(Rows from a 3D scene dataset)
## Begin

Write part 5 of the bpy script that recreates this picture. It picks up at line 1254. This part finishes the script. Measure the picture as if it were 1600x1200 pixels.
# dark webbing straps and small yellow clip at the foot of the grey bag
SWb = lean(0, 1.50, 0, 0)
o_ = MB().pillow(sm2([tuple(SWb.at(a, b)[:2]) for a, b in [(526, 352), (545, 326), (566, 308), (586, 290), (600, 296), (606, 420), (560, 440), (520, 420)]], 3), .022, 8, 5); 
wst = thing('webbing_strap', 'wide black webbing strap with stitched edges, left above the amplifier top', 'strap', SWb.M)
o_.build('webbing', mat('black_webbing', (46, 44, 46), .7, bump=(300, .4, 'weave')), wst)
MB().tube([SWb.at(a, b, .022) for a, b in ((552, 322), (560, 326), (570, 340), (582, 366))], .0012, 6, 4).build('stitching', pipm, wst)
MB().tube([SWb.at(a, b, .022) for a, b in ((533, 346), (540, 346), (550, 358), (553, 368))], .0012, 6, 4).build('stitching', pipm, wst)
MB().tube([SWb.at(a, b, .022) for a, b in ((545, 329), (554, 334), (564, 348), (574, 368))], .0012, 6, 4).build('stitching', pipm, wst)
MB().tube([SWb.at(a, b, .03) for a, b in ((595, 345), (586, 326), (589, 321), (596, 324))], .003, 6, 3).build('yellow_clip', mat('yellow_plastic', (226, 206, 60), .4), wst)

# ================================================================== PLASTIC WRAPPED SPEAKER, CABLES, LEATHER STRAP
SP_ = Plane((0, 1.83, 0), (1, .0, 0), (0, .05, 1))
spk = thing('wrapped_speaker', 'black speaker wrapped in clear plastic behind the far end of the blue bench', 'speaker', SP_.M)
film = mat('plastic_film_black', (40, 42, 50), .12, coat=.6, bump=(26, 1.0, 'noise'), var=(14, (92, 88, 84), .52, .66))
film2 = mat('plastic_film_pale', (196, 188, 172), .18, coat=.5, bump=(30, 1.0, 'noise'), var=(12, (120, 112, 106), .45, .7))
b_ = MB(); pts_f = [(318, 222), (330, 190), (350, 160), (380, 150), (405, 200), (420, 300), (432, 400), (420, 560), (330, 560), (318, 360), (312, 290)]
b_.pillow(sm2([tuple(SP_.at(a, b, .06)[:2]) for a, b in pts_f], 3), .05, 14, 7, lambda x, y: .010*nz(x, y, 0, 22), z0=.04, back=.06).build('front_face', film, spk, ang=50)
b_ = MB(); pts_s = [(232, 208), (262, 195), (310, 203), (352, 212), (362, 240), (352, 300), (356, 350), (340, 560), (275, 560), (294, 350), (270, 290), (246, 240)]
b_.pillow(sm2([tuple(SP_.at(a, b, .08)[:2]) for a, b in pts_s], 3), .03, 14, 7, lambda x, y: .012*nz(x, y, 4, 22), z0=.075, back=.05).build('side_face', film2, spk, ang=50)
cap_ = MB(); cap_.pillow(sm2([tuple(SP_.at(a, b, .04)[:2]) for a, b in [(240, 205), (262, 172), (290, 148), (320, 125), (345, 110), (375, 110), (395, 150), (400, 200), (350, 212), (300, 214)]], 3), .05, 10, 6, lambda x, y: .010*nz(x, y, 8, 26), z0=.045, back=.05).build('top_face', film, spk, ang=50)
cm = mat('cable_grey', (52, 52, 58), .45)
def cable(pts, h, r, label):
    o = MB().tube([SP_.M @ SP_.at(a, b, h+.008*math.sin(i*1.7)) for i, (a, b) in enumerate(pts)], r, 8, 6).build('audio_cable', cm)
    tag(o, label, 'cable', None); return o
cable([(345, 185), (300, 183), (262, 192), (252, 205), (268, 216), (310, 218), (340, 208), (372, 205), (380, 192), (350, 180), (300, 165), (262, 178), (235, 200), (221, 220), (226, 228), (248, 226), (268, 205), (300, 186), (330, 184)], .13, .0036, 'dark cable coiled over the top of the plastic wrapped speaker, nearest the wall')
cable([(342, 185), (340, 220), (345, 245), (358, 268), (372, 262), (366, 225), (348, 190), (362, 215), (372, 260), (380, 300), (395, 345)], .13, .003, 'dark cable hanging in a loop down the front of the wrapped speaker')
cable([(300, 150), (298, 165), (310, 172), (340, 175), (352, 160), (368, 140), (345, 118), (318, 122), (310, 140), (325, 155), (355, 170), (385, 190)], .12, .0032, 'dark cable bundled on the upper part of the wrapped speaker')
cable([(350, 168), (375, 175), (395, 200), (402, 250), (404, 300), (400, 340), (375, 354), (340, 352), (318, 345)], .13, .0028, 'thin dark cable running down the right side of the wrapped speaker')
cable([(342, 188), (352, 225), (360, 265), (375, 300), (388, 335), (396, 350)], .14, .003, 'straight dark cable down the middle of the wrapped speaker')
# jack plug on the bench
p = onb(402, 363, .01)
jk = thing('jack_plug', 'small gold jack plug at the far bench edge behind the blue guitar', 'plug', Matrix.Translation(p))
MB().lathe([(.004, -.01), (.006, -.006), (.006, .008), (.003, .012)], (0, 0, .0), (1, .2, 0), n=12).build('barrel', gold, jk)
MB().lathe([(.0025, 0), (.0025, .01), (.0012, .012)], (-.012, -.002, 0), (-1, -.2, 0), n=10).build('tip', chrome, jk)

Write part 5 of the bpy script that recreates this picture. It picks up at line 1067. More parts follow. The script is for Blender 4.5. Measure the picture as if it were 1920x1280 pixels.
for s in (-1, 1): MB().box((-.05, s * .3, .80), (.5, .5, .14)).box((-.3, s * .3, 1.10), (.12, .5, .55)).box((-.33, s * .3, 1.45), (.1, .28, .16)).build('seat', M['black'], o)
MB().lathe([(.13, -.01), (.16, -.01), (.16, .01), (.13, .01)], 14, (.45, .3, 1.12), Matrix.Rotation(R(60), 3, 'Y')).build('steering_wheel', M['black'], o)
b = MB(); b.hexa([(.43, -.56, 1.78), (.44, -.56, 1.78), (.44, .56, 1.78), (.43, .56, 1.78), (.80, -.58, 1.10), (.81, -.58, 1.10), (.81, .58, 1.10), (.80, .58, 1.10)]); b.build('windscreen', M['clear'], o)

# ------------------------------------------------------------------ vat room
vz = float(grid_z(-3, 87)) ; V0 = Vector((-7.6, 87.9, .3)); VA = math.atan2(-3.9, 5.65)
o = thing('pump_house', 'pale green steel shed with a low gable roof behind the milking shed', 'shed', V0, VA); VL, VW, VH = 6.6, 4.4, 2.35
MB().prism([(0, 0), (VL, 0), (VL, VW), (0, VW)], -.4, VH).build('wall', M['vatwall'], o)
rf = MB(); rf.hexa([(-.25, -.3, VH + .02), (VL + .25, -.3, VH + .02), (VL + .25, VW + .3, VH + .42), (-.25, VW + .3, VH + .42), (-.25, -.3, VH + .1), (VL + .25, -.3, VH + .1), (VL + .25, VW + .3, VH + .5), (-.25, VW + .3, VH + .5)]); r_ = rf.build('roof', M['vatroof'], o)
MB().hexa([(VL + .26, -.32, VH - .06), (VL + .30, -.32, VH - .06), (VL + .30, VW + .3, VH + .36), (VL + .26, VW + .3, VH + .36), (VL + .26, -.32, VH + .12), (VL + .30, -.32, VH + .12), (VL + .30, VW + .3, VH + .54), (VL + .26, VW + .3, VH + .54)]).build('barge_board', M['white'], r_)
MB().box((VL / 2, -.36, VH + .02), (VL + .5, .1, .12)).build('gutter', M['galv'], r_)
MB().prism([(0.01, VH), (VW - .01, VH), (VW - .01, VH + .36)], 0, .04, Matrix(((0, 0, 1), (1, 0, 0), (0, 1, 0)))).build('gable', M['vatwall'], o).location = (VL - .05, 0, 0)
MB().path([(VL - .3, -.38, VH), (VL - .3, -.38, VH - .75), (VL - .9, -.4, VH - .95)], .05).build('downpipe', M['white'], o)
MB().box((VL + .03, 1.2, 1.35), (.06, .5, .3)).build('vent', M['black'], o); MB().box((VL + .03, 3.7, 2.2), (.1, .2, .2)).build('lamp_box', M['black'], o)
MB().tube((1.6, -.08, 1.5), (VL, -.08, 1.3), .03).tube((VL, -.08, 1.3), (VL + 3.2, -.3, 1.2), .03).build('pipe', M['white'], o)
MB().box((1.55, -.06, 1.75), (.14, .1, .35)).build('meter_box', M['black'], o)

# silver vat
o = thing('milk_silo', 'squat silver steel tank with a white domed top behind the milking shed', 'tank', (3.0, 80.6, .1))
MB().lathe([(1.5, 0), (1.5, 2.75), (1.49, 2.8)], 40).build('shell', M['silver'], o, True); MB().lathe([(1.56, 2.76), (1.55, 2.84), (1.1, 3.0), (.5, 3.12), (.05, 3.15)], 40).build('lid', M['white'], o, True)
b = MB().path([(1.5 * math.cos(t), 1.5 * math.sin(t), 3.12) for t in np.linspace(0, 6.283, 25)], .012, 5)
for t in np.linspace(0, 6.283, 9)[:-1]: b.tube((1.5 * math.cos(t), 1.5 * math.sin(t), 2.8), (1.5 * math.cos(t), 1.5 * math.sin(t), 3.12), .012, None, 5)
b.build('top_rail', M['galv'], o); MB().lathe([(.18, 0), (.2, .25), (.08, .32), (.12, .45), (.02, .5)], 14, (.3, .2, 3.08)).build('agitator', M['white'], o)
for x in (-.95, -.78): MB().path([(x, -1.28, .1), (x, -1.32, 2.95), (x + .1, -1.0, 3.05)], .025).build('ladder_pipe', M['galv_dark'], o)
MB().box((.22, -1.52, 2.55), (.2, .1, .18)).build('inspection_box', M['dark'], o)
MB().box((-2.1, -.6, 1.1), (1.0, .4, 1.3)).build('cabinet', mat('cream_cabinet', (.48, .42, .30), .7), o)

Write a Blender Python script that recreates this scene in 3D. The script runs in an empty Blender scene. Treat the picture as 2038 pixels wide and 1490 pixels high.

## End

Return exactly the leading lines of the listing, stopping after the line in which "MB().tube([SWb.at(a, b, .03)" occurs.

- _Task answer_:
Write part 5 of the bpy script that recreates this picture. It picks up at line 1254. This part finishes the script. Measure the picture as if it were 1600x1200 pixels.
# dark webbing straps and small yellow clip at the foot of the grey bag
SWb = lean(0, 1.50, 0, 0)
o_ = MB().pillow(sm2([tuple(SWb.at(a, b)[:2]) for a, b in [(526, 352), (545, 326), (566, 308), (586, 290), (600, 296), (606, 420), (560, 440), (520, 420)]], 3), .022, 8, 5); 
wst = thing('webbing_strap', 'wide black webbing strap with stitched edges, left above the amplifier top', 'strap', SWb.M)
o_.build('webbing', mat('black_webbing', (46, 44, 46), .7, bump=(300, .4, 'weave')), wst)
MB().tube([SWb.at(a, b, .022) for a, b in ((552, 322), (560, 326), (570, 340), (582, 366))], .0012, 6, 4).build('stitching', pipm, wst)
MB().tube([SWb.at(a, b, .022) for a, b in ((533, 346), (540, 346), (550, 358), (553, 368))], .0012, 6, 4).build('stitching', pipm, wst)
MB().tube([SWb.at(a, b, .022) for a, b in ((545, 329), (554, 334), (564, 348), (574, 368))], .0012, 6, 4).build('stitching', pipm, wst)
MB().tube([SWb.at(a, b, .03) for a, b in ((595, 345), (586, 326), (589, 321), (596, 324))], .003, 6, 3).build('yellow_clip', mat('yellow_plastic', (226, 206, 60), .4), wst)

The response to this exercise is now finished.